I first heard these words from Tyler Roots as he bravely quoted his father’s words at his memorial service.
If you have the heart of an artist, then you must understand the contained lesson. My artist culture looks for the exceptions, not as rebellion but as exploration through expression. This creates comments and judgement by many as weird. But I find this way of being exciting a constant exploration. And it always ends for me in "Could be better" — that is my mantra.

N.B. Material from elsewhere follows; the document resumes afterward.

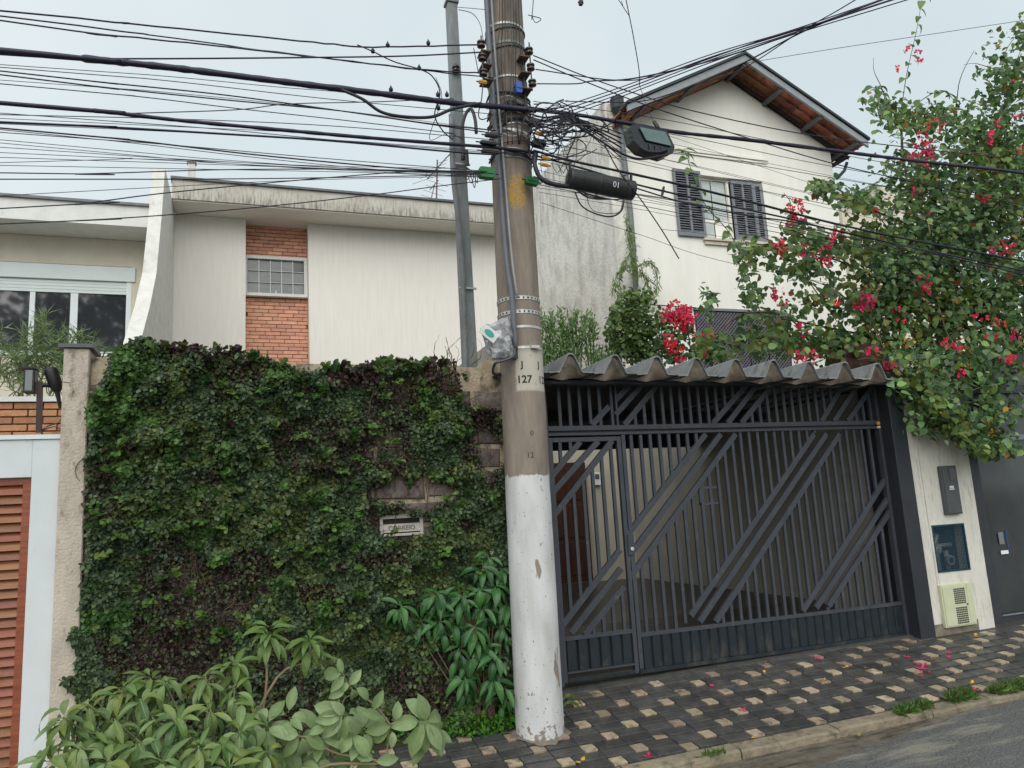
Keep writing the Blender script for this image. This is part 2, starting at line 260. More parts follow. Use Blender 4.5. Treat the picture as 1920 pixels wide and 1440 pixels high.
# ---------------------------------------------------------------- building tools
ORG = {}
def link(o): COL.objects.link(o); return o
def props(o, label=None, cat=None, group=None, kind=None):
    for k, v in (('label', label), ('category', cat), ('group', group), ('kind', kind)):
        if v: o[k] = v
    return o
def thing(name, label, cat, loc=(0, 0, 0), group=None):
    o = link(bpy.data.objects.new(name, None)); o.location = loc; o.empty_display_size = .2; ORG[o] = Vector(loc); return props(o, label, cat, group)
class M:
    def __init__(s): s.v = []; s.f = []
    def add(s, vs, fs):
        n = len(s.v); s.v += [tuple(v) for v in vs]; s.f += [tuple(i+n for i in f) for f in fs]; return s
    def box(s, x0, x1, y0, y1, z0, z1):
        return s.add([(x0, y0, z0), (x1, y0, z0), (x1, y1, z0), (x0, y1, z0), (x0, y0, z1), (x1, y0, z1), (x1, y1, z1), (x0, y1, z1)],
                     [(0, 3, 2, 1), (4, 5, 6, 7), (0, 1, 5, 4), (1, 2, 6, 5), (2, 3, 7, 6), (3, 0, 4, 7)])
    def beam(s, a, b, wd, dp, up=(0, 1, 0)):
        """box beam from a to b, wd across, dp along the up direction"""
        a, b, up = Vector(a), Vector(b), Vector(up); d = (b-a).normalized(); u = (up-d*up.dot(d)).normalized(); r = d.cross(u)
        vs = [p+r*sx*wd/2+u*sy*dp/2 for p in (a, b) for sx, sy in ((-1, -1), (1, -1), (1, 1), (-1, 1))]
        return s.add(vs, [(0, 3, 2, 1), (4, 5, 6, 7), (0, 1, 5, 4), (1, 2, 6, 5), (2, 3, 7, 6), (3, 0, 4, 7)])
    def tube(s, pts, r, n=6, cap=True):
        pts = [Vector(p) for p in pts]; N = len(pts); rs = r if hasattr(r, '__len__') else [r]*N
        base = len(s.v); ref = None
        for i, p in enumerate(pts):
            d = (pts[min(i+1, N-1)]-pts[max(i-1, 0)]).normalized()
            if ref is None: ref = Vector((0, 0, 1)) if abs(d.z) < .9 else Vector((1, 0, 0))
            a = (ref-d*ref.dot(d)).normalized(); b_ = d.cross(a); ref = a
            for k in range(n):
                t = 2*math.pi*k/n; s.v.append(tuple(p+(a*math.cos(t)+b_*math.sin(t))*rs[i]))
        for i in range(N-1):
            for k in range(n):
                q = base+i*n; s.f.append((q+k, q+(k+1) % n, q+n+(k+1) % n, q+n+k))
        if cap: s.f.append(tuple(base+k for k in range(n))[::-1]); s.f.append(tuple(base+(N-1)*n+k for k in range(n)))
        return s
    def prism(s, poly, fn, d0, d1):
        """extrude a 2-D polygon; fn(u, v, d) -> xyz"""
        n = len(poly); return s.add([fn(u, v, d0) for u, v in poly]+[fn(u, v, d1) for u, v in poly],
            [tuple(range(n))[::-1], tuple(range(n, 2*n))]+[(i, (i+1) % n, n+(i+1) % n, n+i) for i in range(n)])
    def lathe(s, c, prof, n=12, axis=(0, 0, 1)):
        ax = Vector(axis).normalized(); c = Vector(c); ref = Vector((1, 0, 0)) if abs(ax.x) < .9 else Vector((0, 0, 1))
        a = (ref-ax*ref.dot(ax)).normalized(); b_ = ax.cross(a); base = len(s.v)
        for r, h in prof:
            for k in range(n):
                t = 2*math.pi*k/n; s.v.append(tuple(c+ax*h+(a*math.cos(t)+b_*math.sin(t))*max(r, 1e-4)))
        for i in range(len(prof)-1):
            for k in range(n):
                q = base+i*n; s.f.append((q+k, q+(k+1) % n, q+n+(k+1) % n, q+n+k))
        s.f.append(tuple(base+k for k in range(n))[::-1]); s.f.append(tuple(base+(len(prof)-1)*n+k for k in range(n))); return s
    def build(s, name, m, parent=None, smooth=False, bevel=0, kind=None, label=None):
        org = ORG.get(parent, Vector((0, 0, 0))); me = bpy.data.meshes.new(name)
        me.from_pydata([(x-org.x, y-org.y, z-org.z) for x, y, z in s.v], [], s.f)
        bm = bmesh.new(); bm.from_mesh(me)
        if bevel: bmesh.ops.bevel(bm, geom=list(bm.edges), offset=bevel, segments=1, affect='EDGES', clamp_overlap=True)
        bmesh.ops.recalc_face_normals(bm, faces=bm.faces); bm.to_mesh(me); bm.free()
        if smooth: me.polygons.foreach_set('use_smooth', [True]*len(me.polygons))
        me.materials.append(MATS[m] if isinstance(m, str) else m)
        o = link(bpy.data.objects.new(name, me)); o.parent = parent; ORG[o] = org; props(o, label=label, kind=kind); return o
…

As example, my new work as an artist is in horticulture, and the ‘can’t’ in Colorado’s Zone 5 climate is growing green produce, during the winter months from November to May, without investing a great deal of resources in hydrocarbons.
You ‘can’t’ do that — it gets too cold, and you get too short of days.
Well I can’t change the duration of daylight, but I thought perhaps there is something to be done in passive solar to up the temperature and prevent frozen crop.
Now I just want to come right out and say that I didn’t pull this off without using some fossil fuel. I used plastic products such as PVC, and 4 ply poly. But the PVC will last a lot of seasons and the poly was left over scrap from other projects. 
On the web I learned of the work of Eliot Coleman who wrote, The Winter Harvest Book about growing veggies year round.
So this is my first effort at extending season, and as my neighbor Michael pointed out—it’s only seed, what’s to lose? Hell, worse case scenario is I create lettuce popsicle and I learn something.
So I did some research. I chose to grow a cold crop such as lettuce that can thrive during shorter days and cooler temperatures, FYI, I also had a lot of harvested seed to play with. I knew better than to grow a Mediterranean culture such as tomatoes because that lose vitality at about 45 F degrees.

PVC 1/2 pipe just stuck in the ground about 6" each end covered with 4 mil poly with the perimeter held down with scrap

Then I covered the ground with frost row cover fabric, this photo taken in November
 
Well it seems to be working, I wouldn't want to have to try and feed my family year around with this new technology of mine, but I wouldn't say I couldn't.